Bisnis.com, JAKARTA – Industri tekstil Tanah Air dari hilir ke hulu perlu segera diselamatkan dari agresi barang impor selaku penyebab terjadinya PHK massal dalam beberapa waktu terakhir. Jika tidak, industri ini berpotensi memperbanyak jumlah buruh informal yang lantas memangkas pemasukan negara.
Sebab, barang-barang impor (legal maupun ilegal) menggempur pasar domestik dengan harga super murah yang menyebabkan perusahaan-perusahaan di dalam negeri tidak mampu bersaing dan terpaksa melakukan pemutusan hubungan kerja alias PHK karyawan.

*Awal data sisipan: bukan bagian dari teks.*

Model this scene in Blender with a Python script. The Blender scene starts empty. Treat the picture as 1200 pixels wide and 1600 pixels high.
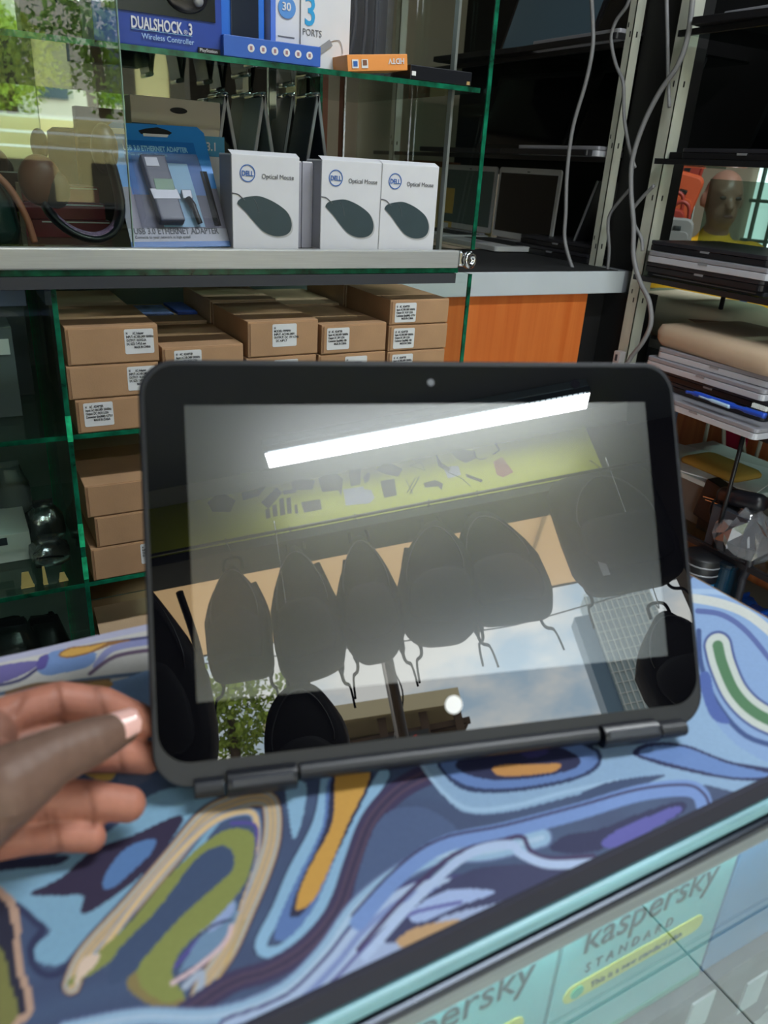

Pada medio 2022-2023, produk tekstil asal China dijual di bawah harga pokok produksi (HPP) akibat pasokan meluap. Tahun ini, situasi kian memburuk karena harga produk tekstil jadi dari negara tersebut dijual lebih murah dibandingkan dengan banderol bahan baku.
Informasi ini diungkapkan oleh Ketua Umum Asosiasi Produsen Synthetic Fiber Indonesia (Apsyfi) Redma Wirawasta yang sedang ikut memantau ketat situasi karena dampak perkara di sisi hilir sudah meluas hingga ke hulu.
“Kami sudah mulai mengurangi produksi. Untuk beberapa produk tidak diproduksi lagi. Kapasitas polimerisasi dikurangi 50%. Sekarang sudah jalan di 45%. Kalau hilirnya mati, siapa yang mau beli bahan dari hulu?” kata Redma kepada Bisnis baru-baru ini.
Dia menjelaskan kapasitas produksi normal bahan baku tekstil di sektor hulu mencapai 2,4 juta ton/tahun. Terdiri atas produksi polyester 1,6 juta ton/tahun dan rayon 800.000 ton/tahun, dengan konsumsi bahan baku serat 1,2 juta ton/tahun.
Saat ini, sambungnya, Apsyfi bersama-sama dengan Asosiasi Pertekstilan Indonesia (API) selaku representasi pemain hilir sedang mendorong pemerintah untuk mengeluarkan instrumen yang bisa mencegah terjadinya PHK pada masa mendatang.
“Terkait dengan masalah PHK, kami lagi membantu sektor hilir. Sebab, kalau kami cuma memikirkan hulu dengan berbagai proteksi seperti safeguard dan antidumping, tapi kalau di hilirnya terbuka percuma juga,” katanya.